Practitioners and survivors’ groups remain committed to the decarceration agenda despite the limitations of community care programmes. A focus on carers, and their concerns, however, reveals a much more complex picture of the way people were institutionalised and the difficulties they might face outside the walls of the asylum. While some literature has presented the family as yet another victim of official power, there is increasing evidence of negotiation. Carers were not necessarily sophisticated welfare consumers but they should not simply be viewed as an oppressed minority either. An ethically sound methodology is needed to capture the very real problems encountered by carers, and indeed wider communities, without re-enforcing negative stereotypes of people receiving care. To date this has not been easy, with Janet Finch much criticised for her critique of community care policies dependent on unpaid female labour in the home and low-waged women in the care industry. Yet their story is as valid but as neglected as that of the people they care for.
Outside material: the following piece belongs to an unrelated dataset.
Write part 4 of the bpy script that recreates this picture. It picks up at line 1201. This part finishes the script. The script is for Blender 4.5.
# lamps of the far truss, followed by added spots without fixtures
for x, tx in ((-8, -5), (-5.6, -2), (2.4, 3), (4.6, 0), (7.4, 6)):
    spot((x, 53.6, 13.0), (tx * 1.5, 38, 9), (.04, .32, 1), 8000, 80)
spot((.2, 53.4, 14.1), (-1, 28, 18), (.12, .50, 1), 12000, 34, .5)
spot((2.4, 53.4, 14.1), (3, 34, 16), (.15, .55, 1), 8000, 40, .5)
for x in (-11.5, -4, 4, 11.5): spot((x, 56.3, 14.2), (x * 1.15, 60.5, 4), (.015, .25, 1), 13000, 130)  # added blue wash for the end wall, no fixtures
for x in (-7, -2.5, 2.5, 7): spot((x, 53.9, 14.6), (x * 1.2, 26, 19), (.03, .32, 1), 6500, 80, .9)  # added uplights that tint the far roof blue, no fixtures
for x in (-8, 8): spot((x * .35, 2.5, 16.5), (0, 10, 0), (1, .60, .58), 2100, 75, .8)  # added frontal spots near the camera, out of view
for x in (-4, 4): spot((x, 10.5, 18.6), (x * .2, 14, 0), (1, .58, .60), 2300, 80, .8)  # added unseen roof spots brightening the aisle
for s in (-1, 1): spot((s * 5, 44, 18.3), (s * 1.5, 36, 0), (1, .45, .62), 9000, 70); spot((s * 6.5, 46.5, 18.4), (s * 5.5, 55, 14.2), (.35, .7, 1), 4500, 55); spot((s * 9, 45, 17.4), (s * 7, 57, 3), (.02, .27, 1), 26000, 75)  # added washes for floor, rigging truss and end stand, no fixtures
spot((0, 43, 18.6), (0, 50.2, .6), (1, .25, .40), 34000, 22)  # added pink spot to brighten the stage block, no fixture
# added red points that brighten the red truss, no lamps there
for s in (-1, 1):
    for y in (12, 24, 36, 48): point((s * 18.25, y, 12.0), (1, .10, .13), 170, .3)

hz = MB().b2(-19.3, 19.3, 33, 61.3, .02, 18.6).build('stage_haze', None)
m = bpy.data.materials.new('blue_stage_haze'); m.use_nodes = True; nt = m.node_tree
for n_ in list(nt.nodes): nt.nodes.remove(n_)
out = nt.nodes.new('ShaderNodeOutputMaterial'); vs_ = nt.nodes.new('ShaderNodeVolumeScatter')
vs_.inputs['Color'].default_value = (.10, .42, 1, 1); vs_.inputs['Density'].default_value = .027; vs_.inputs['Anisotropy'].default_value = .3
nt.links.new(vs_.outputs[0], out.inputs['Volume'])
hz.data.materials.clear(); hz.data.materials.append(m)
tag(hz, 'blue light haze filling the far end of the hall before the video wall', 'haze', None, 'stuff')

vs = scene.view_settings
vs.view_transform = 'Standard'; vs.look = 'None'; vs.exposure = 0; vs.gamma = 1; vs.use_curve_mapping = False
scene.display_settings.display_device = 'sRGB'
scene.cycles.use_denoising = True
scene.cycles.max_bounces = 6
The way forward could be a wider examination of women and welfare, with special attention paid to the woman-to-woman conversation between welfare professionals and carers. However, professional rivalries and competition for funding make crossing the boundaries of health and welfare services difficult and an increasingly stigmatised group of hard to place cases emerged from casework with families. Sadly these cases are most easily accessed through highly prejudicial official reports and sensational media accounts presenting further difficulties for the historian. This paper briefly traces the problems of both connecting and ignoring the links between mental deficiency work, the discovery of the problem family, the further refinement of the problem tenant family, and more recent programmes including SURESTART and ASBOs.